Process Documentation Hardens Fiction When Behavior Is Still Fluid
Writing it down too early locks in fairy tales.
Why Writing Process Feels Like Progress
When things start getting messy, documentation feels like the answer.
Deals move differently depending on who runs them. Follow-ups vary. Handoffs feel inconsistent. New hires ask reasonable questions and we struggle to answer them cleanly.
Writing process feels like control. If we can document how things work, we can make them work that way.
At least that is the hope.
The Pattern We Fall Into
We often document process at the moment when behavior is least stable.
A few deals have closed. A few workflows seem to be forming. Someone suggests it is time to “get this out of people’s heads” and into a doc.
So we write what we think should be happening.
Discovery steps. Qualification criteria. Handoffs. Playbooks. Checklists. All of it looks sensible on paper.
The problem is that the behavior underneath is still changing.
Why Early Documentation Creates Friction
When behavior is inconsistent, documentation becomes aspirational.
It describes the motion we want to have, not the one that actually exists. That gap creates tension almost immediately.
Reps feel constrained by rules that do not reflect reality. Managers coach to a document instead of to what is working. Exceptions pile up. The doc stops being referenced, then quietly ignored.
What looked like clarity becomes overhead.
The fiction hardens because it is written down.
What Documentation Is Actually For
Process documentation is not meant to create consistency. It is meant to preserve it.

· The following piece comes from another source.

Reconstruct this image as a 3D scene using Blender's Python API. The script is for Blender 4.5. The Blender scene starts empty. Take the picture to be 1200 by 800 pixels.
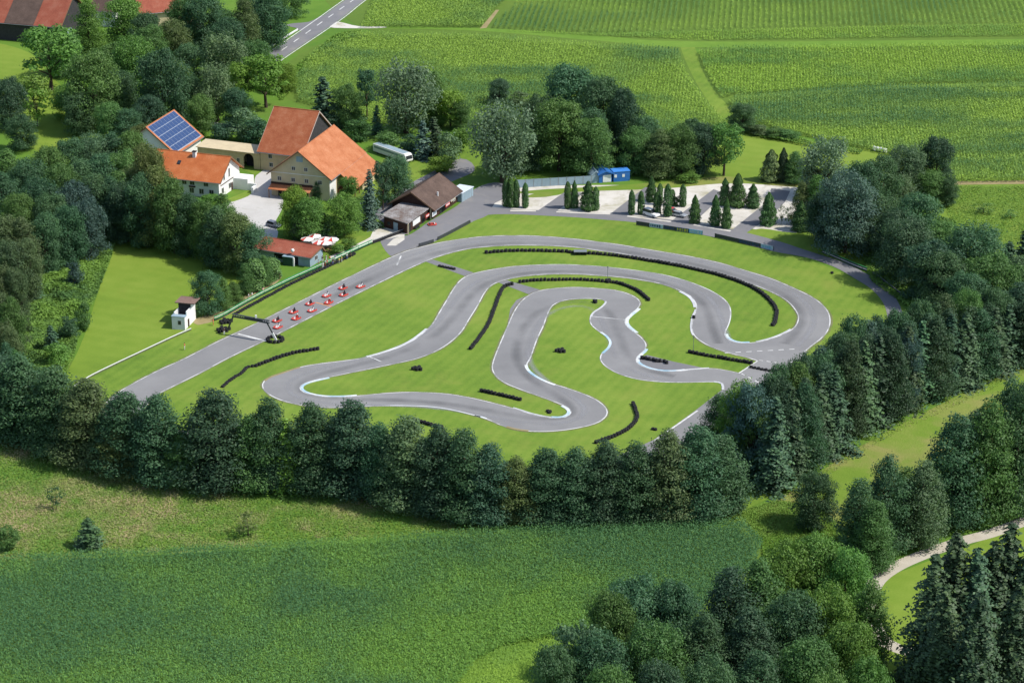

Once behavior repeats reliably, documentation becomes useful. It captures decisions that already happen the same way. It makes implicit judgment explicit. It allows others to step into a motion without rediscovering it from scratch.
When documentation reflects lived behavior, it accelerates learning instead of constraining it.
When it precedes behavior, it freezes assumptions before they have been tested.
How Consistency Actually Forms
Consistency does not come from agreement. It comes from repetition.
The same buyer type responds. The same questions get asked. The same objections appear and get resolved. The same handoffs happen without friction.
At that point, something is worth writing down.
Before that point, what looks like inconsistency is often learning still underway. Locking it into process too early interrupts that learning.
What Teams That Use Process Well Do Differently
Teams that benefit from documentation tend to wait longer than feels comfortable.
They let behavior settle. They notice what people do when things work. They document patterns after they appear, not before.
Their docs are shorter. More specific. Less prescriptive. They describe what is true, not what is ideal.
As the system evolves, the documentation evolves with it.
Where This Shows Up Most Clearly
This shows up frequently in sales and revenue operations.
Teams write qualification frameworks before they agree on what good looks like. They document handoffs before they understand where friction lives. They build playbooks before the plays are repeatable.
Later, they wonder why process feels heavy and adoption is low.
The issue is rarely resistance. It is timing.
The Practical Shift
Documentation should lag behavior, not lead it.
When we treat process as a record of what works rather than a plan for what should, it becomes lighter, more accurate, and more durable.
Writing things down too early does not create discipline. It creates artifacts that the system has not yet earned.
Process matters. Just not before the behavior does.